The 2012 Alaska Dashboard provides at-a-glance information on 32 key population indicators which provide a broad overview of key issues that impact domestic violence and sexual assault in Alaska. Developed by the Domestic Violence and Sexual Assault Data Group convened by Governor Sean Parnell, the indicators included in the 2012 Dashboard establish a baseline for the state of Alaska.

"Notes on Recidivism" by Barbara Armstrong

This article is a brief overview of the variance in definitions of and measures of recidivism - criminal reoffending - and presents information from four major national research organizations on how recidivism is determined and measured. The nature of the offense and its relationship to recidivism, underreporting of certain crimes to authorities, juvenile recidivism rates, and national recidivism figures are also discussed.

"Offender Recidivism Figures"

This article summarizes findings from a 2011 Alaska Judicial Council report which examined recidivism among both felony and misdemeanor offenders in Alaska.
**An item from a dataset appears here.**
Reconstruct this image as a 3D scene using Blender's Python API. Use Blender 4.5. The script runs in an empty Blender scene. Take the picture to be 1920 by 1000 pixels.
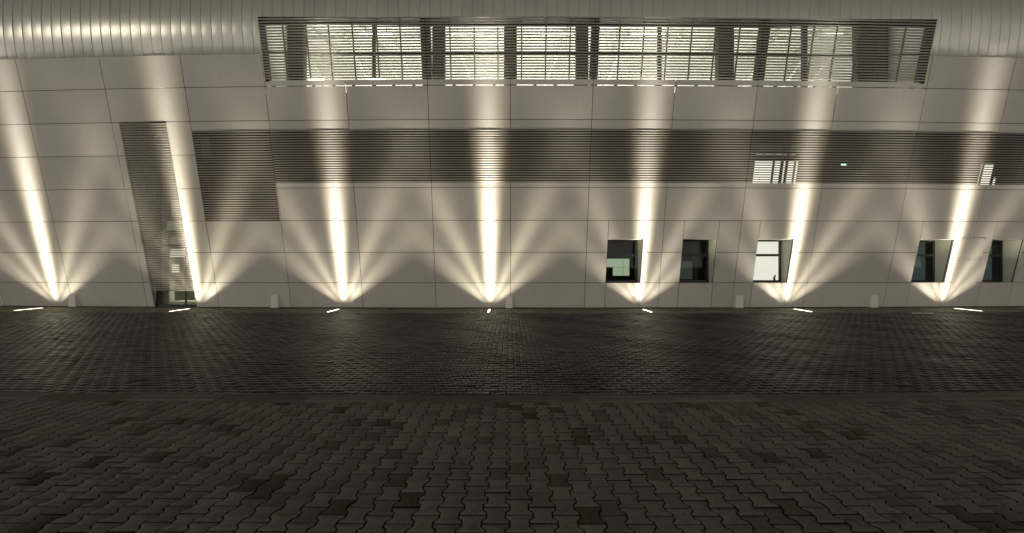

Within two years of release, 30 percent of felons and 40 percent of misdemeanants released in 2008 were convicted of a new offense.

"Predicting Recidivism for Alaska Youth: An Evaluation of the YLS/CMI Survey"

This article presents findings from a 2011 assessment of the Youth Level of Services/Case Management Inventory (YLS/CMI) Survey and its success in predicting recidivism by youth under the jurisiction of the Alaska Division of Juvenile Justice. The assessment was conducted by the Alaska Judicial Council and the Institute of Social and Economic Research.